Tuesday, December 28, 2021

Sir Percy Sykes: Explorer Spy Diplomat Persia and the Great Game

A look at the world of politics, statecraft, diplomacy and books


Persia in the Great Game: Sir Percy Sykes Explorer Soldier Spy

Anthony Wynn

Sir Percy Molesworth Sykes was a personality straight from the pages of a Rudyard Kipling novel. He combined the life of adventure for which T E Lawrence is famous for and a love for adventure which made Sir Richard Burton the cynosure of Victorian society. He traveled widely in Persia, Baluchistan, Afghanistan and Central Asia and as he traveled he explored the terrain  and sent detailed maps of the region to the Indian Army Intelligence Headquarters at Shimla. He lived and worked in dangerous times. Persia, an unstable patchwork of tribes and sectarian associations, was stirring intellectually to a new kind of political awakening. A movement aimed at transforming Persia into a Constitutional State was gathering momentum and by the first decade of the twentieth century had virtually rendered the Qajar Dynasty both powerless and seriously undermined. Percy Sykes was the Consul posted at Mashhad at a critical juncture and his long standing friendship with the Crown Prince made him a valuable source of political information for the English.

Percy Sykes was born in 1867 in Yorkshire and died in 1945. Educated in the well known Rugby School, Sykes joined the Sandhurst Military Academy and was posted in India. He was based in Sialkot with the 16th Lancers. Along with Francis Younghusband, Syskes too was seconded to the Indian Army and its Intelligence wing. And in this, Sykes was eminently successful as he was able to explore little known mountain passes, traverse the inhospitable Lut Desert, explore the migratory routes of Turkoman nomads as they crossed from Central Asia into Afghanistan and thence into Persia. As he wrote in his History of Exploration his guides in his exploration were the accounts of Alexander's conquests, particularly that of Arrian and the travels of Marco Polo. Sykes was a protégé of Sir Mortimer Durand whose biography he wrote in which he expressed admiration for the tireless manner in which he pursued British interests in Afghanistan which till today is institutionalised in the form of the Durand Line, the boundary between Afghanistan and India, now of course, the line dividing Pakistan from the Pashtun heartland of Afghanistan. Percy Sykes was well trained in Persian and so was able to acquire impressive intelligence.

Persia in the late nineteenth century was the target of two powerful and expansionist Empires: Britain and Russia. The Great Game as Rudyard Kipling called it was played out from the Pamirs, across the Taklamakan Desert, the snow capped peaks of the Hindu Kush to Tehran and Shriaz. An the Consul in Mashhad  and Kerman, Sykes kept a close watch on Russia. The construction of the Trans Caspian Railway had made it easier for the Russians to move its military rapidly and the tribes inhabiting the border areas were constantly in a state of what Ibn haldun called fitna, a state of political unrest. negotiations with tribal leaders on behalf of the Indian Government meant also dealing with the regime in Persia whose writ barely extended as far east as the Baluchi border. The increasing old of Russia over Tashkent meant that Indian trading interests suffered.

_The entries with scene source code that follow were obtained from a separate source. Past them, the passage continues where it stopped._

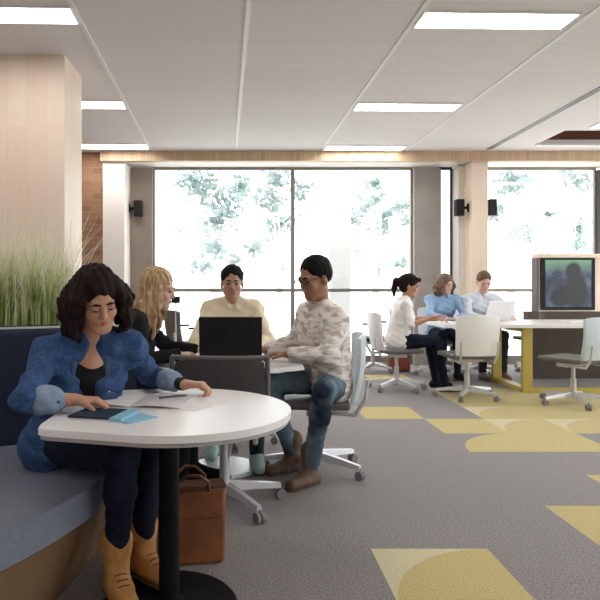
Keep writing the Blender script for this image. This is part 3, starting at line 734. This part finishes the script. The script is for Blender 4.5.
def person(label, J, head, top, bottom, shoes, skin, hair, res=.007, female=False, sleeve=1.0, curl=(.6, .6), palm=((0, 0, -1), (0, 0, -1)), hdir=(None, None), extra=None, s=1.0, foldamp=.004, tt=.010):
    base = (J['hip'][0], J['hip'][1], 0)
    t = thing('person', label, 'person', base)
    hp, fwd, pitch, roll = head; H = A(hp); B = head_basis(fwd, pitch, roll)
    def L(x, y, z): return H+B@(A((x, y, z))*s)
    hip, neck = A(J['hip']), A(J['neck']); sl, sr = A(J['shL']), A(J['shR']); hl, hr = A(J['hipL']), A(J['hipR'])
    mid = (sl+sr)/2; low = (hl+hr)/2; sx = (sl-sr); sx = sx/np.linalg.norm(sx); hx = nrm_(hl-hr)
    up = nrm_(mid-low); fr = nrm_(np.cross(sx, up)); 
    if fr@A(J.get('fwd', fwd)) < 0: fr = -fr
    cr = .098 if female else .112
    def torso(F, g, amp=1):
        w = .062 if female else .075
        ch = mid-up*.11; wa = low+(ch-low)*.5
        F.cap(hl*.62+low*.38, hr*.62+low*.38, .100+g, .100+g, .05)
        for q in (-1, 1):
            F.cap(low+hx*q*.075, wa+sx*q*w*.8, .102+g, cr*.9+g, .05)
            F.cap(wa+sx*q*w*.8, ch+sx*q*w, cr*.9+g, cr+g, .05)
        F.cap(sl-up*.01, sr-up*.01, .052+g, .052+g, .06)
        F.cap(sl, neck, .045+g, .045+g*.6, .05); F.cap(sr, neck, .045+g, .045+g*.6, .05)
        if female:
            for q in (-1, 1): F.ell(ch+sx*q*.075+fr*.075-up*.02, (.055+g, .055+g, .055+g), k=.05)
    def arm(F, side, g, upto=1.0, ru=.046, re=.037, rw=.025):
        sh, el, wr = A(J['sh'+side]), A(J['el'+side]), A(J['wr'+side])
        if female: ru, re, rw = ru*.88, re*.9, rw*.92
        F.cap(sh, el, ru+g, re+g, .03)
        if upto > .5:
            k = (upto-.5)*2; e = el+(wr-el)*k; F.cap(el, e, re+g, re+(rw-re)*k+g, .03)
    def leg(F, side, g, up2=1.0):
        h, kn, an = A(J['hip'+side]), A(J['kn'+side]), A(J['an'+side])
        th = .078 if female else .084
        F.cap(h, kn, th+g, .055+g, .04)
        m = kn+(an-kn)*.3; e = kn+(an-kn)*up2
        F.cap(kn, m, .052+g, .052+g, .03); F.cap(m, e, .052+g, .036+g+(0 if female else .006), .03)
    # ---- body
    F = Field(); torso(F, -.02)
    if top[0] == 'jacket': F.ell(mid+fr*.03-up*.045, (.07, .068, .07), k=.04)
    for sd in 'LR':
        arm(F, sd, 0); leg(F, sd, -.014)
        an, toe = A(J['an'+sd]), A(J['toe'+sd]); F.cap(an, an+(toe-an)*.45-A((0, 0, .01)), .026, .016, .02)
    for qi, sd in enumerate('LR'):
        wr, el = A(J['wr'+sd]), A(J['el'+sd]); d = nrm_(wr-el) if hdir[qi] is None else nrm_(hdir[qi])
        hand(F, wr, d, palm[qi], 1 if sd == 'L' else -1, curl[qi], .93 if female else 1.0)
    F.cap(neck-up*.03, L(0, -.022, -.05), .053 if not female else .045, .05 if not female else .043, .03)
    def E(c, r, k=.02, sub=False): F.ell(L(*c), A(r)*s, B, k*s, sub)
    E((0, -.012, .035), (.074, .094, .086)); E((0, .03, -.04), (.056, .060, .078), .03)
    F.cap(L(0, .066, -.096), L(0, .060, -.09), .021*s, .021*s, .025)
    for q in (-1, 1):
        F.cap(L(q*.052, .0, -.055), L(q*.018, .062, -.095), .016*s, .018*s, .025)
        E((q*.035, .062, -.028), (.024, .020, .022), .02)
        E((q*.031, .098, .003), (.017, .013, .011), .012, True)
        F.ell(L(q*.031, .078, .003), A((.0125, .0125, .0125))*s, B, .004)
        E((q*.077, -.008, -.015), (.009, .018, .030), .008)
    F.cap(L(-.035, .080, .022), L(.035, .080, .022), .011*s, .011*s, .015)
    F.cap(L(0, .088, .012), L(0, .104, -.026), .008*s, .0105*s, .010)
    for q in (-1, 1): F.cap(L(q*.008, .094, -.029), L(q*.010, .090, -.030), .008*s, .007*s, .006)
    F.cap(L(-.016, .083, -.058), L(.016, .083, -.058), .009*s, .009*s, .012)
    body = fobj('body', F, skin, t, base, res)
    # face pieces
    f2 = Field()
    for q in (-1, 1): f2.cap(L(q*.002, .0935, -.054), L(q*.025, .083, -.0575), .0052*s, .003*s, .003); f2.cap(L(q*.002, .092, -.0615), L(q*.022, .083, -.0598), .006*s, .003*s, .003)
    fobj('lips', f2, 'lip', t, base, .0025)
    for q in (-1, 1):
        f2 = Field().ell(L(q*.031, .0785, .003), A((.013, .0128, .0095))*s, B); fobj('eye', f2, 'iris' if res > .006 else 'eyewhite', t, base, .0025)
        f2 = Field().chain([L(q*.013, .0935, .024), L(q*.030, .092, .0268), L(q*.048, .080, .020)], [.0042*s, .0045*s, .003*s], .004); fobj('eyebrow', f2, hair[1], t, base, .0025)
        if res < .006:
            f2 = Field().ell(L(q*.031, .087, -.0005), A((.006, .0045, .006))*s, B); fobj('iris', f2, 'iris', t, base, .002)
            f2 = Field().ell(L(q*.031, .0795, .0065), A((.0155, .0140, .0085))*s, B); fobj('eyelid', f2, skin, t, base, .0025)
            f2 = Field().chain([L(q*.018, .0905, .0005), L(q*.031, .0945, -.001), L(q*.045, .087, .001)], [.0016, .002, .0016], .002); fobj('eyelash', f2, 'iris', t, base, .0015)
    # ---- hair
    f = Field(); kind, hm = hair
    def HE(c, r, k=.02, sub=False): f.ell(L(*c), A(r)*s, B, k*s, sub)
    rg = np.random.default_rng(abs(hash(label)) % 1000 if False else len(label))
    if kind == 'short':
        HE((0, -.020, .050), (.084, .098, .086)); HE((0, -.052, .012), (.076, .058, .062)); HE((0, .118, -.03), (.095, .075, .118), .01, True)
        for q in (-1, 1): HE((q*.09, .03, -.06), (.03, .06, .06), .01, True)
    if kind in ('bob', 'long', 'pony'):
        HE((0, -.020, .048), (.088, .102, .088)); HE((0, -.045, .0), (.084, .072, .09))
        HE((0, .118, -.04), (.074, .075, .118), .01, True)
    if kind in ('bob', 'long'):
        n = 30; bz = -.155 if kind == 'bob' else -.30
        for i in range(n):
            am = 122 if kind == 'bob' else 128; a = math.radians(-am+2*am*i/(n-1))  # 0 = back
            x, y = math.sin(a), -math.cos(a)
            R1 = .086 if kind == 'bob' else .080; fl = (.117 if kind == 'bob' else .085)
            ph = rg.uniform(0, 6.28); zl = bz*rg.uniform(.8, 1.05)
            if abs(math.degrees(a)) > 115: zl *= .92
            pts_ = []; rs_ = []
            for q in range(9):
                u = q/8; R_ = R1+(fl-R1)*(math.sin(u*.78*math.pi) if kind == 'bob' else .6*math.sin(min(1, u*1.3)*math.pi/2))
                wv = (.015 if kind == 'bob' else .010)*math.sin(u*11+ph)
                zz = .085*(1-u)+zl*u
                yy = y*(R_+wv)*1.05-.012
                xx = x*(R_+wv)*(.35+.65*min(1, u*2.2+.2))
                if u < .2: yy = yy*.7
                pts_.append(L(xx, yy, zz)); rs_.append((.024 if kind == 'bob' else .019)*(1-.45*u)*s)
            f.chain(pts_, rs_, .012)
    if kind == 'pony':
        f.chain([L(0, -.10, .05), L(0, -.15, .02), L(0, -.155, -.06), L(0, -.14, -.14)], [.03, .035, .03, .012], .02)
        f.chain([L(0.05, .07, .09), L(.0, .09, .085), L(-.05, .07, .09)], [.016]*3, .03)
    amp = .006 if kind in ('bob', 'long') else .003
    f.fold = lambda X, Y, Z: amp*np.sin(X*130+Z*25)*np.sin(Y*120+Z*18+1)
    fobj('hair', f, hm, t, base, max(res, .0055))
    # ---- clothes
    g = tt
    G = Field(); torso(G, g)
    if not (top[0] == 'cardigan'): pass
    for sd in 'LR': arm(G, sd, g*1.1, sleeve)
    if top[0] == 'jacket':   # hangs below the waist
        G.cap(hl+A((0, 0, -.02)), hr+A((0, 0, -.02)), .105, .105, .05)
        # opening at the front
        BJ = np.stack([sx, fr, up], 1); G.ell(mid+fr*.17-up*.11, (.028, .115, .25), BJ, .008, True); G.cap(neck+fr*.075+up*.03, mid+fr*.13-up*.04, .036, .028, .008, True)
        # collar
        pass
    if top[0] == 'vneck': G.cap(neck+fr*.09+up*.02, mid+fr*.14-up*.12, .035, .015, .01, True)
    if top[0] == 'crew': G.cap(neck+fr*.02-up*.005, neck+fr*.02+up*.01, .064, .062, .01)
    if top[0] == 'tee': G.ell(neck+fr*.05+up*.035, (.055, .055, .04), k=.01, sub=True)
    if top[0] == 'shirt':
        G.cap(neck+fr*.07+up*.03, mid+fr*.12-up*.03, .03, .01, .01, True)
        for q in (-1, 1): G.chain([neck-fr*.05+sx*q*.02+up*.02, neck+sx*q*.055+up*.015, neck+sx*q*.03+fr*.075-up*.02], [.014, .014, .010], .008)
    fa = foldamp
    G.fold = lambda X, Y, Z: fa*(np.sin(X*38+Z*55+Y*20)*np.sin(Z*34-Y*42)+.6*np.sin(Y*70+X*31-Z*60))
    fobj(top[2], G, top[1], t, base, res)
    if extra: extra(t, base, L, J, dict(sx=sx, up=up, fr=fr, mid=mid, low=low, neck=neck))
    P_ = Field(); P_.cap(hl*.62+low*.38, hr*.62+low*.38, .108, .108, .05)
    for q in (-1, 1): P_.cap(low+hx*q*.07, low+hx*q*.065+up*.08, .104, .09, .04)
    for sd in 'LR': leg(P_, sd, .006, 1.0 if shoes[2] != 'boot' else .92)
    P_.fold = lambda X, Y, Z: .003*np.sin(X*45+Z*40)*np.sin(Z*50-Y*45)
    fobj('trousers', P_, bottom, t, base, res)
    for sd in 'LR':
        an, toe = A(J['an'+sd]), A(J['toe'+sd]); d = toe-an; d[2] = 0; d = nrm_(d); z0 = J.get('zf', 0.0)
        heel = A((an[0], an[1], 0))-d*.035; side = np.cross(d, (0, 0, 1)); tp = heel+d*.235
        Q = Field(); zz = A((0, 0, z0))
        for q in (-1, 1): Q.cap(heel+zz+A((0, 0, .045))+side*q*.006, heel+d*.10+zz+A((0, 0, .045))+side*q*.012, .035, .036, .02); Q.cap(heel+d*.10+zz+A((0, 0, .045))+side*q*.012, tp-d*.03+zz+A((0, 0, .036))+side*q*.010, .034, .028, .02)
        Q.cap(heel+d*.05+zz+A((0, 0, .06)), an+A((0, 0, .0 if shoes[2] != 'boot' else .10)), .045, .056 if shoes[2] == 'boot' else .040, .03)
        if shoes[2] == 'boot': Q.cap(an+A((0, 0, .085)), an+A((0, 0, .105)), .062, .064, .01)
        # flatten the bottom
        Q.fold = lambda X, Y, Z, z0=z0: np.where(Z < z0+.014, .2, 0)+X*0+Y*0
        so = fobj(shoes[0], Q, shoes[1], t, base, min(res, .006), 1)
        Q2 = Field()
        for q in (-1, 1): Q2.cap(heel+zz+A((0, 0, .012))+side*q*.012, heel+d*.11+zz+A((0, 0, .012))+side*q*.010, .030, .034, .01); Q2.cap(heel+d*.11+zz+A((0, 0, .012))+side*q*.013, tp-d*.028+zz+A((0, 0, .012))+side*q*.008, .034, .030, .01)
        Q2.fold = lambda X, Y, Z, z0=z0: np.where((Z < z0+.002) | (Z > z0+.02), .2, 0)+X*0+Y*0
        fobj('sole', Q2, 'sole', so, (0, 0, 0) if False else base, .006, 1)
        if shoes[2] == 'boot' and res < .006:
            bm = bmesh.new()
            for q in range(5):
                c = heel+d*(.07+.022*q)+zz+A((0, 0, .112-.012*q)); c = Vector(c-A(base)); tube(bm, [c-Vector(side)*.022, c+Vector(d)*.006+Vector((0, 0, .006)), c+Vector(side)*.022], .0028, 6)
            from_bm('laces', bm, 'leatherd', so)
    return t

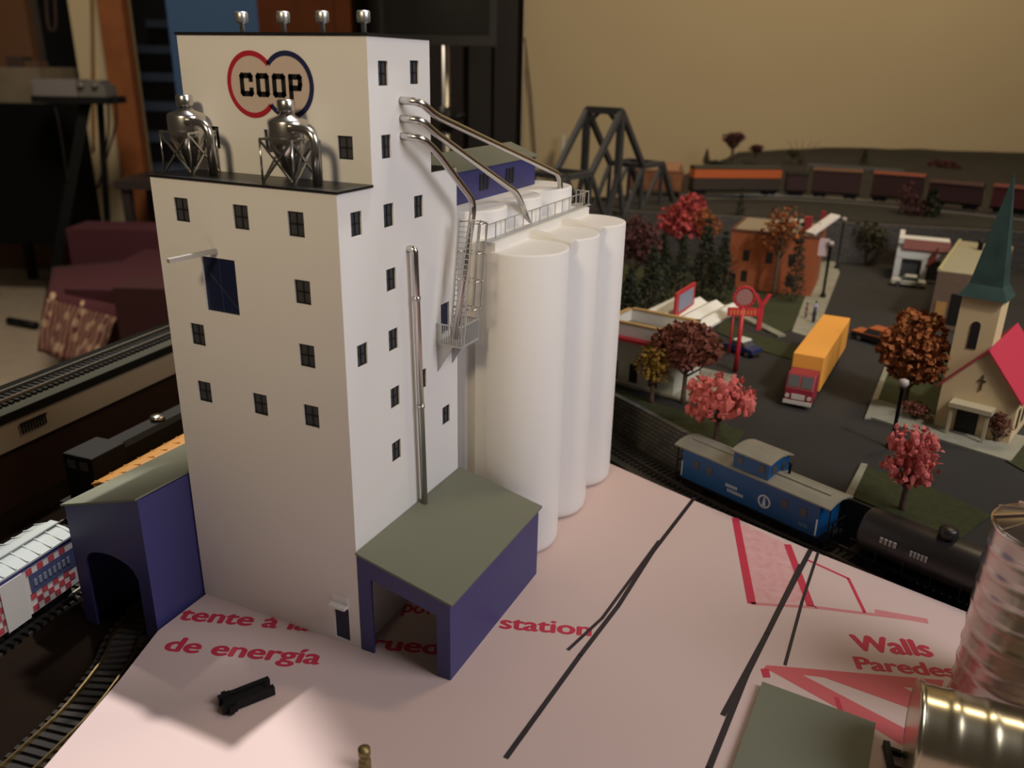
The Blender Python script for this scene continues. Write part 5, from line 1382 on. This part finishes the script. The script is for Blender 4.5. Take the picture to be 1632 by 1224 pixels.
r2.color_ramp.elements[0].color = (1, 1, 1, 1); r2.color_ramp.elements[1].position = .46; r2.color_ramp.elements[1].color = (0, 0, 0, 1)
nt.links.new(sp.outputs['Y'], r2.inputs[0])
v2 = nt.nodes.new('ShaderNodeTexVoronoi'); v2.inputs['Scale'].default_value = 4.6; nt.links.new(tc.outputs['UV'], v2.inputs['Vector'])
r4 = nt.nodes.new('ShaderNodeValToRGB'); r4.color_ramp.interpolation = 'CONSTANT'; r4.color_ramp.elements[0].color = (.36, .24, .15, 1); r4.color_ramp.elements[1].position = .2; r4.color_ramp.elements[1].color = (.050, .008, .012, 1); nt.links.new(v2.outputs['Distance'], r4.inputs[0])
mx = nt.nodes.new('ShaderNodeMix'); mx.data_type = 'RGBA'; nt.links.new(r2.outputs[0], mx.inputs['Factor']); nt.links.new(r4.outputs[0], mx.inputs['A']); nt.links.new(mixp.outputs['Result'], mx.inputs['B'])
nt.links.new(mx.outputs['Result'], b.inputs['Base Color'])
bl0 = [at(84, 428, u=cu_+20), at(200, 418, u=cu_+20)]             # upper edge on the seat
bl1 = [at(76, 470, u=cu_-32), at(190, 500, u=cu_-34)]            # over the front edge
bl2 = [at(60, 560, u=cu_-42), at(150, 590, u=cu_-44)]            # hem near the floor
me = bpy.data.meshes.new('blanket'); vs = []; fs = []; uvs = []
nu, nv2 = 18, 20
for j in range(nv2+1):
    t = j/nv2
    for i in range(nu+1):
        s = i/nu
        P0, P1, P2_ = bl0[0].lerp(bl0[1], s), bl1[0].lerp(bl1[1], s), bl2[0].lerp(bl2[1], s)
        p = P0.lerp(P1, t/.5) if t < .5 else P1.lerp(P2_, (t-.5)/.5)
        if t > .45: p = p+FWD*(-1.5*math.sin(s*14+t*3)*(t-.45)*2)
        vs.append(p*CM); uvs.append((s, 1-t))
k = nu+1
fs = [(j*k+i, j*k+i+1, (j+1)*k+i+1, (j+1)*k+i) for j in range(nv2) for i in range(nu)]
me.from_pydata(vs, [], fs); uvl = me.uv_layers.new(name='UVMap')
for lp in me.loops: uvl.data[lp.index].uv = uvs[lp.vertex_index]
for p in me.polygons: p.use_smooth = True
me.materials.append(BLK)
bo = bpy.data.objects.new('blanket', me); COL.objects.link(bo); sm_ = bo.modifiers.new('thickness', 'SOLIDIFY'); sm_.thickness = .008; sm_.offset = -1
tag(bo, 'dark red blanket with a cream patterned border draped over the sofa corner', 'blanket')
# keyboard-style stand with boxes on it
u0 = 400
MATTEBLACK = mat('matte_black_steel', (.004, .004, .004), .85, 0, .15)
sd = thing('equipment_stand', 'black folding stand holding a grey box and a small model on top, far left', 'stand', vu(pv(130, 300, u0)[0], u0, FZ))
va, zt0 = pv(60, 152, u0); vb, zt1 = pv(183, 160, u0)
m = MB(); vbox(m, va, vb, u0-6, u0+12, zt0-3, zt0); kid(m, 'top_bar', MATTEBLACK, sd)
pa, pb = vu(pv(133, 165, u0)[0], u0+3, zt0-2), vu(pv(95, 520, u0)[0], u0-10, FZ+2)
m = MB(); m.bar(pa, pb, 4.5); kid(m, 'leg', MATTEBLACK, sd)
pa, pb = vu(pv(150, 165, u0)[0], u0+6, zt0-2), vu(pv(118, 400, u0)[0], u0+30, FZ+2)
m = MB(); m.bar(pa, pb, 2.5); kid(m, 'leg', MATTEBLACK, sd)
va, _ = pv(60, 140, u0); vb, _ = pv(128, 140, u0); _, zq = pv(90, 126, u0)
m = MB(); vbox(m, va, vb, u0-4, u0+10, zt0, zq)
tag(m.build('grey_box', mat('grey_device', (.13, .115, .11), .5)), 'flat grey electronic box on the black stand at the far left', 'device')
va, _ = pv(129, 140, u0); vb, _ = pv(172, 140, u0); _, zq = pv(150, 128, u0)
m = MB(); vbox(m, va, vb, u0-3, u0+8, zt0, zt0+5); vbox(m, va+3, vb-2, u0-2, u0+7, zt0+5, zq)
for v_ in (va+2, vb-4):
    p = vu(v_, u0-4, zt0+5); m.blob(p, 1.6, .1, 1)
tag(m.build('small_device', mat('dark_grey_device', (.09, .085, .075), .45)), 'small dark grey device with pale knobs at the right end of the black stand', 'device')
for k, (pts, lab) in enumerate([([(182, 150), (188, 190), (172, 245), (155, 300)], 'dark cable hanging from the right end of the black stand'), ([(172, 165), (174, 210), (165, 260), (158, 300)], 'second dark cable hanging just left of the one at the stand end'), ([(86, 165), (95, 200), (108, 290)], 'dark cable hanging under the grey box on the stand')]):
    m = MB(); m.tube(smooth([at(*q, u=u0-2-k) for q in pts]), .5, 6); tag(m.build('cable', BLACK), lab, 'cable')
m = MB(); m.tube(smooth([at(146, -20, u=457), at(148, 60, u=457), at(149, 240, u=457)]), .9, 6); tag(m.build('conduit', mat('tan_conduit', (.18, .095, .028), .6)), 'brown conduit running down the beige pier beside the wooden post', 'conduit')
# black amplifier cabinet and shelf behind
u1 = 430
va, _ = pv(-80, 300, u1); vb, zt_ = pv(86, 166, u1)
m = MB(); vbox(m, va, vb, u1, u1+50, FZ+30, zt_); am = m.build('amplifier_cabinet', mat('black_cabinet_left', (.0035, .003, .003), .9, 0, .1))
tag(am, 'black cabinet under the shelf of odds and ends at the left edge', 'cabinet')
for v_ in (va+5, vb-7):
    for uq in (u1+4, u1+44): m = MB(); vbox(m, v_, v_+4, uq, uq+4, FZ, FZ+30); m.build('leg', BLACK, am)
va, _ = pv(-80, 140, u1+4); vb2, zs2 = pv(62, 108, u1+4)
m = MB(); vbox(m, va, vb2, u1+4, u1+46, zt_, zs2)
tag(m.build('counter_box', mat('greyish_counter', (.15, .12, .08), .7, noise=((.11, .085, .055), .5), scale=10)), 'pale brownish crate on the black cabinet at the left edge', 'crate')
_, z9 = pv(20, 90, u1+10)
for k, (xa, xb, lab) in enumerate([(8, 34, 'dark round-topped object on the pale crate at the left edge'), (36, 58, 'small brown box on the pale crate, right of the dark object')]):
    a0, _ = pv(xa, 90, u1+10); a1, _ = pv(xb, 90, u1+10)
    m = MB(); vbox(m, a0, a1, u1+10, u1+20, zs2, z9-k*2); tag(m.build('shelf_item', mat('dark_odd_item' if k == 0 else 'brown_odd_item', (.035, .02, .014) if k == 0 else (.07, .035, .018), .7)), lab, 'box')
wa, _ = pv(-80, 50, 500); wb, _ = pv(46, 50, 500)
m = MB(); vbox(m, wa, wb, 500, 506, FZ, 190); tag(m.build('wooden_partition', mat('brown_wood_panel', (.14, .062, .026), .6)), 'brown wooden panel in the top left corner', 'panel')
ha = [at(72, -20, u=490), at(76, 45, u=490), at(84, 50, u=490), at(90, 44, u=490), at(86, -20, u=490)]
m = MB(); m.tube(smooth(ha), .9, 6); tag(m.build('hanging_loop', mat('dark_brown_cord', (.04, .02, .012), .7)), 'dark cord loop hanging on the wall at the upper left', 'cord')
# small dark stool between post and sofa
u2 = 400
va, zt_ = pv(180, 288, u2); vb, _ = pv(262, 288, u2)
m = MB(); vbox(m, va, vb, u2, u2+35, zt_-4, zt_)
for v_ in (va+2, vb-6):
    for uq in (u2+2, u2+29): vbox(m, v_, v_+4, uq, uq+4, FZ, zt_-4)
tag(m.build('side_table', mat('dark_wood_table', (.022, .016, .014), .5)), 'low dark table behind the maroon sofa beside the wooden post', 'table')
p0, p1 = at(14, 511, z=FZ+2), at(58, 519, z=FZ+2)
m = MB(); m.cyl(p0, p1, 1.8, n=10); tag(m.build('black_tube', BLACK), 'short black tube lying on the pale carpet at the left edge', 'tube')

During his years of service, Sykes explored 3000 miles in the Himalayas and discovered no less than 40 passes that had strategic value. His detailed Reports which he submitted to the Legation in Tehran eventually found their way from the Foreign Office to the Royal Geographical Society. The task of communication was still filled with difficulties as the engineers sent to man the British Persian Telegraph Company were killed sometimes within days of reaching their posts.

Sir Percy Sykes was a keen observer of the landscape he surveyed. He noticed that the qanats that supplied water to the fields on the border between Baluchistan and Persia had been destroyed by the Mongols in the 13th century and agriculture had not quite recovered since. He also was intrigued by the spectacular structures he saw in the region adjoining Persia and Baluchistan. 
The windmills that harnessed the violent desert winds were described vividly by Sykes and they were still functioning when he wrote about them. Huge parallel wall made of mud capture the wind and funnels it towards giant sails that drive timber shafts to which are attached grinding stones. Some of these structures are still extant and are now recognised as UNESCO world heritage sites.

The discovery of Oil in Persia and the transition from coal burning engines to oil powered ships in the Royal Navy added another element in the tense relationship between Persia and the British. With Germany beginning to take an interest in the region in order to use political Islam as an ideology to motivate anti British feeling among Muslims all over Asia men like Sykes had their hands full. At Kashgar Sykes helped Sir Aurel Stein smuggle 146 cartons and boxes of antiquities into India and till this day the Chinese have neither forgotten nor forgiven this vandalism of their cultural heritage.

This book is well written and is based o the personal papers correspondence and Reports of Percy Sykes. In 1915 he was knighted for his services, receiving the KCIE. He died in 1945.